L’écriture comme effet du langage sur le corps

Myriam Mitelman

 

Dans la mesure où l’intelligibilité des manifestations de l’inconscient relève de procédés d’écriture, tentons de saisir quelque chose des effets de la langue sur le corps à partir de là. 

A lire la passionnante histoire de l’écriture de Clarisse Herrenschmidt, Les trois écritures : langue, nombre, code[1] l’on saisit que, si l’écriture a été inventée à des fins de savoir, de comptage, de mémoire, ce n’est pas sans intégrer diversement le corps parlant dans cette symbolisation.
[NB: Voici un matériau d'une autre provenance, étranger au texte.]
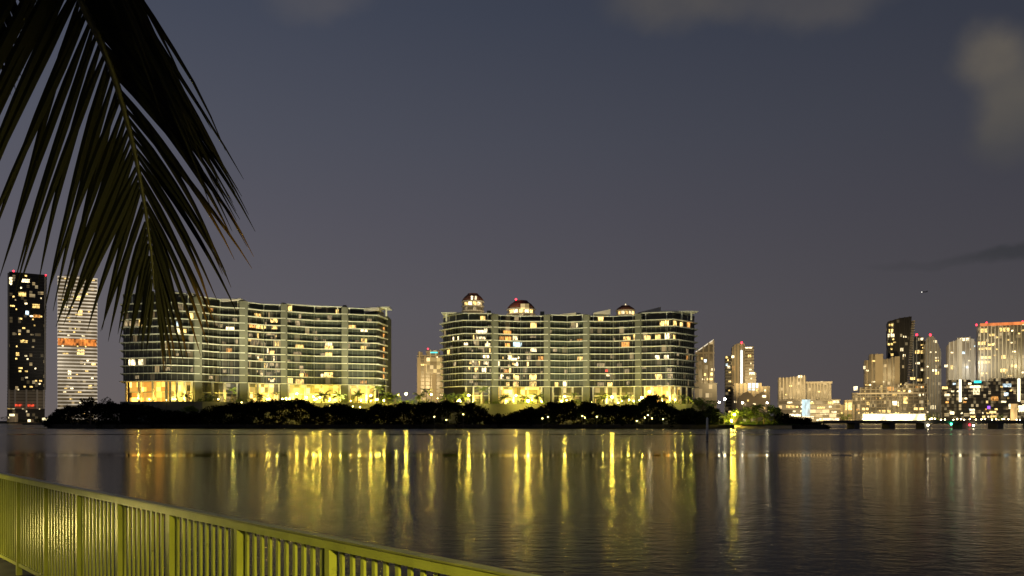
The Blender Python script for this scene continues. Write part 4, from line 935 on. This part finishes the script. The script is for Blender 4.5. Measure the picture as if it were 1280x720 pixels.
def frond(root, ctrl, seed, side_ref, ln=.74, gap=.032, dry_right=.5, start=.12, lenf=None, setf=None):
    if lenf is None: lenf = lambda u, sg, py: ln*(1.0 if u < .70 else 1-.66*((u-.70)/.30)**1.2)*(.6+.4*min(1,(u-start)/.15+.2))
    rd = random.Random(seed); path = spline(ctrl, 14)
    S = [0]
    for a,b in zip(path,path[1:]): S.append(S[-1]+(b-a).length)
    T = S[-1]
    def at(s):
        for i in range(len(S)-1):
            if s <= S[i+1]:
                t = (s-S[i])/max(1e-6,S[i+1]-S[i]); return path[i].lerp(path[i+1],t), (path[i+1]-path[i]).normalized()
        return path[-1], (path[-1]-path[-2]).normalized()
    v = []; f = []; dry = []
    s = T*start; cnt = 0
    while s < T:
        u = s/T; p, t = at(s); py = HY-(p.z-EYE)/max(.3,p.y)*F; cnt += 1
        for sg in (-1,1):
            side = (side_ref - t*side_ref.dot(t)).normalized()*sg
            nrm = t.cross(side)
            L0 = lenf(u, sg, py)*rd.uniform(.9,1.06)
            fw = .62+.6*max(0,(u-.55)/.45) + rd.uniform(-.08,.08)
            d = (t*fw+side*((.20 if u < .66 else min(.54,.20+(u-.66)*3.)) if sg > 0 else .69)+nrm*rd.uniform(-.16,.16)*(1 if sg<0 else -1)+Vector((0,0,-.04))).normalized()
            if setf:
                a_ = setf(sg, py)+rd.uniform(-.05,.05); d = Vector((a_, rd.uniform(-.13,.13), -math.sqrt(max(.1,1-a_*a_)))).normalized()
            wmax = (.0126 if sg < 0 else .0108)*rd.uniform(.8,1.15)*min(1, .55+lenf(u,sg,py)*.6); q = p+side*.006+t*rd.uniform(-.006,.006); nseg = 9; base = len(v)
            br_ = rd.random() < .12; grav = rd.uniform(.022,.05) if sg > 0 else rd.uniform(.010,.03); dd = rd.uniform(0,1)
            bw = nrm*rd.choice((-1,1))
            for k in range(nseg+1):
                w_ = k/nseg
                wd = wmax*(.45+.55*min(1,w_/.22))*(1-max(0,(w_-.35)/.65)**1.25)+.0006
                ax = d.cross(nrm)
                ax = (ax if ax.length > .1 else side).normalized()
                up = ax.cross(d).normalized()
                fold = .35*wd
                v.append(q-ax*wd+up*fold); v.append(q); v.append(q+ax*wd+up*fold)
                dv_ = (max(0,w_-.5)*1.2+.08*dd)*((dry_right*(1 if py > 60 else .25)) if sg > 0 else .16)*(1.35 if dd > .5 else .75)
                dry += [dv_]*3
                q = q+d*L0/nseg
                d = (d+Vector((0,0,-grav*(1+1.6*w_)*(2.2 if br_ and w_ > .6 else 1)))+Vector((rd.gauss(0,.012),rd.gauss(0,.012),0))).normalized()
            for k in range(nseg):
                a = base+k*3; f += [(a,a+1,a+4,a+3),(a+1,a+2,a+5,a+4)]
        s += gap*rd.uniform(.8,1.2)*(.72 if py < 40 else 1)
    g = MB(); o0 = root.location
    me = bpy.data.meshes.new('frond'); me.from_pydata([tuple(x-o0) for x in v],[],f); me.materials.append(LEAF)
    at_ = me.attributes.new('dry','FLOAT','POINT'); at_.data.foreach_set('value', dry); me.update()
    o = bpy.data.objects.new('frond', me); COL.objects.link(o); o.parent = root
    n = len(path)
    MB().tube(path, [.019*(1-i/(n-1))**.8+.0025 for i in range(n)], 7).build('rachis', RACH, o, smooth=True)
    return o
CR = Vector((-3.0,1.9,6.0))
cp = thing('coconut_palm', 'coconut palm leaning over the walkway, its drooping frond hanging into view', 'palm tree', (-3.6,.7,WZ))
trunk = spline([(-3.6,.7,WZ-.1),(-3.55,.9,WZ+1.2),(-3.35,1.3,4.4),(-3.0,1.9,5.9)],10)
MB().tube(trunk,[.2-.07*i/(len(trunk)-1)+(.012 if i % 2 else 0) for i in range(len(trunk))],14).build('trunk', M['bark'], cp)
main = [CR, P(-420,-700,2.2), P(-190,-510,2.42), P(-45,-335,2.6), P(25,-210,2.72), P(70,-100,2.82), P(102,0,2.9), P(125,50,2.93), P(143,96,2.96), P(157,143,2.99), P(169,192,3.02), P(181,256,3.04), P(189,315,3.05), P(193,362,3.05)]
def table(t, x):
    if x <= t[0][0]: return t[0][1]
    for (a,A),(b,B_) in zip(t,t[1:]):
        if x <= b: return A+(B_-A)*(x-a)/(b-a)
    return t[-1][1]
# how far along the frond (by height of the leaflet's root) -> leaflet length in metres, sideways set
LEN_R = [(-700,.8),(-330,1.05),(-100,1.0),(0,.86),(96,.73),(192,.62),(256,.53),(315,.40),(362,.27)]
LEN_L = [(-700,.8),(-330,1.1),(-100,1.08),(0,.93),(50,.86),(130,.76),(192,.62),(256,.47),(315,.33),(362,.22)]
SET_R = [(-330,.56),(-100,.62),(0,.66),(96,.70),(192,.58),(256,.45),(315,.30),(362,.14)]
SET_L = [(-330,-.56),(-60,-.45),(0,-.40),(50,-.38),(130,-.345),(192,-.36),(256,-.37),(315,-.27),(362,-.12)]
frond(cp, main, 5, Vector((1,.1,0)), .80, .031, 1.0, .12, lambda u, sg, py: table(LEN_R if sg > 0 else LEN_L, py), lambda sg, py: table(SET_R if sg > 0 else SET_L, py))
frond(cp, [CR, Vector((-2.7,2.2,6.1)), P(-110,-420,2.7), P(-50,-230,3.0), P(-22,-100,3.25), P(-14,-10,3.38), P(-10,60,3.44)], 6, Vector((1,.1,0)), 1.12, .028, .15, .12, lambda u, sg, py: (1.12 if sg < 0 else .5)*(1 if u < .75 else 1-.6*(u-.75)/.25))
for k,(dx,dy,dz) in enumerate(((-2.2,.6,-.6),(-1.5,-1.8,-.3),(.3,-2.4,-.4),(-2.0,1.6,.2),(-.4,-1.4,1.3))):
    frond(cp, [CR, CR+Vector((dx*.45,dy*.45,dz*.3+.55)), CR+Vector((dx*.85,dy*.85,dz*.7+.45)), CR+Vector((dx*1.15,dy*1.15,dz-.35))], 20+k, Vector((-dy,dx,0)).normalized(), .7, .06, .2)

# ------------------------------------------------------------------ render settings
scene.render.engine = 'CYCLES'
scene.view_settings.view_transform = 'Standard'; scene.view_settings.look = 'None'; scene.view_settings.exposure = 0; scene.view_settings.gamma = 1
cy = scene.cycles
cy.use_denoising = True
try: cy.denoiser = 'OPENIMAGEDENOISE'
except Exception: pass
cy.max_bounces = 4; cy.diffuse_bounces = 2; cy.glossy_bounces = 3; cy.transmission_bounces = 2
cy.sample_clamp_indirect = 8; cy.caustics_reflective = False; cy.caustics_refractive = False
L’écriture sumérienne en effet intègre à la graphie l’image du corps, tandis que l’écriture syllabique privilégie le point de vue de l’auditeur, notant ce qui de la langue est entendu, alors que les alphabets consonantiques, constitués de racines sémantiques, produisent des lettres représentant des « non-sons », qui requièrent la mise en jeu du corps (souffle, voix) pour leur énonciation.

L’on peut noter que l’histoire de l’écriture se caractérise par une disjonction d’avec le sens : si la graphie sumérienne entretient une certaine correspondance entre les objets du monde et la part de langage rendue visible par l’écriture, l’alphabet consonantique s’émancipe déjà de l’image, tandis que le système syllabique puis l’alphabet grec produisent un système de notation totalement affranchi du sens, réalisant ce que C.Herrenschmidt appelle « la désunion entre les choses du monde et les choses du langage ».

L’inépuisable histoire de l’écriture, à laquelle Lacan renvoie sans cesse son lecteur, nous enseigne, à partir de ce nouvel ouvrage, que dans une analyse, ce n’est pas le signifiant qui est à lire (celui-ci s’entend ou s’écoute), ni la lettre au sens de notre alphabet — cette acception ne rendrait compte ni de l’apport du livre de C.Herrenschmidt, ni des notions que Lacan convoque à propos de l’écriture : missive, trait unaire, trace —, mais les effets de la séparation  entre les choses du langage et les choses du monde, produits en quatre millénaires par la lente production d’un alphabet indifférent au sens, dont les rapport au corps dans son opacité sont les énigmes mêmes qui se déchiffrent dans les cures.


Références

[1] Herrenschmidt C., Les trois écritures : Langue, nombre, code, Paris, Gallimard, 2007.